When talking about her experience as an intern at Hennepin Energy Recovery Center, senior Kenya Brooks said she gained professional skills that will prove valuable in the future.

“I’ve learned how to speak and talk, I had a problem with verbal communication, and that’s why with this job, a lot of the time I’ve had to bring what I’ve done for the day and go and talk to my boss and give him a presentation of what I’ve accomplished,” Brooks said. “I’ve learned how to write professional emails, and I’ve learned how to type professional papers.”

According to Brooks, she found the internship through STEP-UP, a program that helps young people find paid internship opportunities.

“(STEP-UP is) a company that provides summer jobs for students,” Brooks said. “It’s company jobs — they want the students to be able to work in companies and get a feel for how the business world works. So STEP-UP kind of teamed up with these companies, and they offered us intern jobs with these big companies.”

Hennepin County facility operations manager and mechanical engineer Nilabh Narayan said he works at the Hennepin Energy Recovery Center (HERC) and hired Brooks as an intern.

“(HERC) is the place where we bring all of the cities and surrounding suburbs between Hennepin County, their garbage, and we try to burn it, and we generate electricity and steam from that,” Narayan said.

According to Narayan, Brooks’ internship primarily consists of translating manual documents to electronic files.

“(Brooks) is a STEP-UP intern, and normally they do it only for one summer, but we have a lot of old drawings and manuals from various plant equipment that are in our library or in storage areas,” Narayan said. “We are in the process of scanning them, converting them into media files and uploading them into electronic storage devices. That way we can find those files in the future.”

In addition to performing technical skills, Brooks said this internship has given her insight on what professional attire looks like.

“I just feel like I’ve learned how to dress business casual because at first I didn’t know what they expected of me, like what was I supposed to wear,” Brooks said. “They just gave me the walk through of what they expect of me and what they expect me to wear at a business place like this.”

Narayan said Brooks exhibits a reliable work ethic and adds to the company.

“It’s been a real pleasure working with her,” Narayan said. “She’s a very smart kid, very motivated about what she has to do, and once you have explained things to her, she can do her work quite nicely.”

According to Brooks, internships such as this can give students a head start in considering their future plans.

“A lot of people want to be things in the future like CEOs (and) entrepreneurs, doctors and surgeons and all of that stuff, (and) there’s actually companies out here that will let you intern and see what you want to do,” Brooks said. “You could get ahead of the next student or two, and you’ll have kind of an idea of what you want to do when you go to college.”

Narayan said internships give young students the opportunity to experience the tenants of a professional job.
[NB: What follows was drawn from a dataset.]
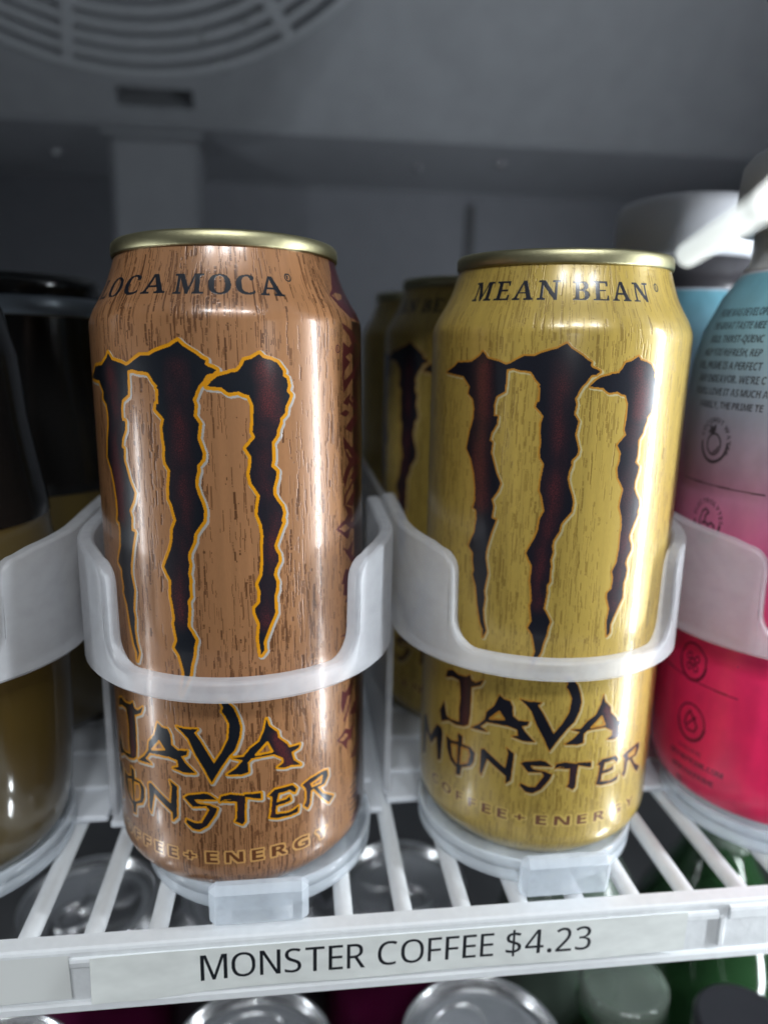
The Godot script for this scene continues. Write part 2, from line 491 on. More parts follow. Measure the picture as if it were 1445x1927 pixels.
# print classes in the mask: 0 wood, 1 silver line, 2 orange line, 3 dark, 4 maroon, 5 small lettering, 6 its edge, 7 dark side panel
func can_material(words: PackedStringArray, spans: Array, turn: float, lift: float, c: Dictionary, seed_: int) -> StandardMaterial3D:
	canvas(TW, TH)
	rng.seed = seed_
	var mm := TH / CAN_H
	# side panel with its carved pattern
	fill_poly(PackedVector2Array([can_xy(64.5 + turn, 0), can_xy(64.5 + turn, 139), can_xy(150, 139), can_xy(150, 0)]), 7)
	for k in 26:
		var a := 66.5 + turn + k * 3.1
		var line := PackedVector2Array()
		for j in 12:
			line.append(can_xy(a + sin(j * 0.9 + k) * 1.2, 6.0 + j * 12.0))
		stroke(line, 1.1, 4, false)
	for d in decos:
		fill_poly(on_can(d, turn, lift), 4)
	for k in 22:       # small carved leaves that fill the side pattern
		var mid := Vector2(57.0 + turn + rng.randf() * 8.0, 4.0 + k * 6.1 + lift)
		var s := rng.randf_range(0.7, 1.5)
		fill_poly(PackedVector2Array([can_xy(mid.x - 3.4 * s, mid.y), can_xy(mid.x, mid.y + 1.3 * s), can_xy(mid.x + 4.5 * s, mid.y + 2.6 * s), can_xy(mid.x + 1.5 * s, mid.y - 0.9 * s)]), 4)
	for d in gaps:
		fill_poly(on_can(d, turn, lift), 0)
	for k in 6:
		stroke(PackedVector2Array([can_xy(69.0 + turn + k * 2.6, 153.0), can_xy(67.0 + turn + k * 3.4, 146.0), can_xy(72.0 + turn + k * 3.0, 140.5)]), 1.4, 7, false)
	for d in strokes:
		stroke(on_can(d, turn, lift), 3.2, 4, false)
	# claws and lettering: silver line, orange line, dark filling
	for k in darks.size():
		var p := on_can(darks[k], turn, lift)
		var wide: float = (1.0 if k < 3 else 0.76) * mm * c.line
		stroke(Transform2D(0.0, Vector2(0.3, 0.25) * mm) * p, wide, 1)
	for k in darks.size():
		var p := on_can(darks[k], turn, lift)
		var wide: float = (0.76 if k < 3 else 0.52) * mm * c.line
		stroke(p, wide, 2)
	for d in darks:
		fill_poly(on_can(d, turn, lift), 3)
	for d in holes:
		fill_poly(on_can(d, turn, lift), 0)
		stroke(on_can(d, turn, lift), 0.3 * mm, 2)
	for k in reds.size():
		stroke(on_can(reds[k], turn, lift), (3.9 if k < 4 else 2.2) * mm, [230, 150, 255, 150, 200, 255, 150, 150, 120, 90][k], false, true)
	# flavour name round the neck, and the line at the foot
	for k in words.size():
		var at := can_xy(spans[k][0], spans[k][2])
		letters(words[k], "Droid Serif", 700, at, 4.3 * mm, 1.0, 0.0, 3, 4.0, (spans[k][1] - spans[k][0]) / 360.0 * TW)
	var reg := can_xy(31.4 + turn, 147.4 + lift * 0.55)
	stroke(circle(reg, 6.0), 1.0, 3)
	letters("R", "Droid Sans", 700, reg + Vector2(-2.5, 3.0), 6.0, 0.9, 0.0, 3)
	reg = can_xy(51.9 + turn, 132.3 + lift)
	stroke(circle(reg, 6.0), 1.0, 4)
	letters("R", "Droid Sans", 700, reg + Vector2(-2.5, 3.0), 6.0, 0.9, 0.0, 4)
	for pass_ in 2:
		for w in [["COFFEE", -71.0, -26.0], ["+", -22.5, -17.5], ["ENERGY", -13.0, 41.0]]:
			for o in ([Vector2(-3, -3), Vector2(3, -3), Vector2(3, 3), Vector2(-3, 3), Vector2(4, 0), Vector2(-4, 0)] if pass_ == 0 else [Vector2.ZERO]):
				letters(w[0], "Droid Sans", 700, can_xy(w[1] + turn, 11.9 + lift * 0.8) + o, 2.7 * mm, 1.0, 0.0, 6 if pass_ == 0 else 5, 14.0, (w[2] - w[1]) / 360.0 * TW)
	for k in 6:       # lines of small grey print by the side panel
		for j in 3:
			stroke(PackedVector2Array([can_xy(58.0 + turn, 20.0 - k * 1.6 + lift), can_xy(63.0 + turn + j, 20.0 - k * 1.6 + lift)]), 1.3, 3, false)
	# grain of the printed wood: short dark strokes in loose bundles
	var grain := PackedByteArray()
	grain.resize(TW * TH)
	var bundle := stretched_noise(TW, TH, 256, 24, 0.045, seed_ + 5)
	var n := 0
	for tries in 40000:
		var x := rng.randi_range(2, TW - 8)
		var y := rng.randi_range(2, TH - 4)
		if bundle[y * TW + x] < rng.randi_range(5, 165):
			continue
		n += 1
		if n > 13000:
			break
		var long := int(rng.randf_range(0.4, 1.0) ** 2 * rng.randf_range(6.0, 78.0)) + 2
		var wide := 1 + int(rng.randf() * rng.randf() * 4.6)
		var dark := rng.randi_range(120, 255)
		var drift := rng.randf_range(-0.05, 0.05)
		for j in long:
			var yy := y + j
			if yy >= TH:
				break
			if rng.randf() < 0.07:
				continue
			var xx := x + int(drift * j + 0.9 * sin(j * 0.11 + x))
			for i in wide:
				var at := yy * TW + clampi(xx + i, 0, TW - 1)
				grain[at] = maxi(grain[at], dark)
	for k in 900:      # specks
		var at := rng.randi_range(3, TH - 4) * TW + rng.randi_range(3, TW - 4)
		for o in [0, 1, TW, TW + 1]:
			grain[at + o] = 210
	var streak := stretched_noise(TW, TH, 768, 12, 0.09, seed_ + 1)
	var fine := stretched_noise(TW, TH, TW, 220, 0.35, seed_ + 2)
	var speck := stretched_noise(TW, TH, TW, TH, 0.42, seed_ + 3)
	var patch := stretched_noise(TW, TH, 512, 220, 0.05, seed_ + 4)
	var rgb := PackedByteArray()
	rgb.resize(TW * TH * 3)
	var high := PackedByteArray()
	high.resize(TW * TH)
	var wood: Vector3 = c.wood
	var streaked: Vector3 = c.grain - c.wood
	var dark_: Vector3 = c.dark
	var red_: Vector3 = c.red
	var flat := [Vector3.ZERO, c.silver, c.orange, Vector3.ZERO, c.maroon, c.small, c.edge, c.panel]
	var rise := [0, 176, 196, 168, 140, 168, 190, 118]
	for i in TW * TH:
		var k := mask[i]
		var col: Vector3
		var h := 0
		if k == 0:
			var g := grain[i] / 255.0
			col = (wood + streaked * g) * (0.93 + (streak[i] * 0.6 + fine[i] * 0.4) * 0.0006)
			h = 130 - int(g * 95.0) + (fine[i] >> 5)
		elif k == 3:
			var r := soft[i] / 255.0
			r = clampf(r * (0.16 + patch[i] * 0.0052) * (speck[i] * 0.0105 - 0.35) - 0.04, 0.0, 0.85)
			col = dark_.lerp(red_, r) * (0.6 + speck[i] * 0.0031)
			h = 150 + (speck[i] >> 3)
		else:
			col = flat[k]
			if k == 7:
				col *= 0.8 + fine[i] * 0.0016
			h = rise[k]
		rgb[i * 3] = mini(255, int(col.x))
		rgb[i * 3 + 1] = mini(255, int(col.y))
		rgb[i * 3 + 2] = mini(255, int(col.z))
		high[i] = mini(255, h)
	var m := StandardMaterial3D.new()
	m.albedo_texture = texture(rgb, TW, TH)
	m.heightmap_enabled = true
	m.heightmap_texture = texture(high, TW, TH, Image.FORMAT_L8)
	m.heightmap_scale = 0.010
	m.roughness = 0.32
	m.metallic = 0.10
	m.clearcoat_enabled = true
	m.clearcoat = 0.45
	m.clearcoat_roughness = 0.16
	m.metallic_specular = 0.5
	return m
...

“It’s basically a learning opportunity, and we want people to get familiar with the workplace because (there’s) always some mistakes made — they have to learn how to correct from mistakes and have to learn how to talk to people about what they’re doing,” Narayan said.

Brooks said she encourages students to explore local internship opportunities.

“I recommend that a lot of students underclassmen take advantage of the internships,” Brooks said. “They need to branch out and just kind of see what companies around them are offering internships.”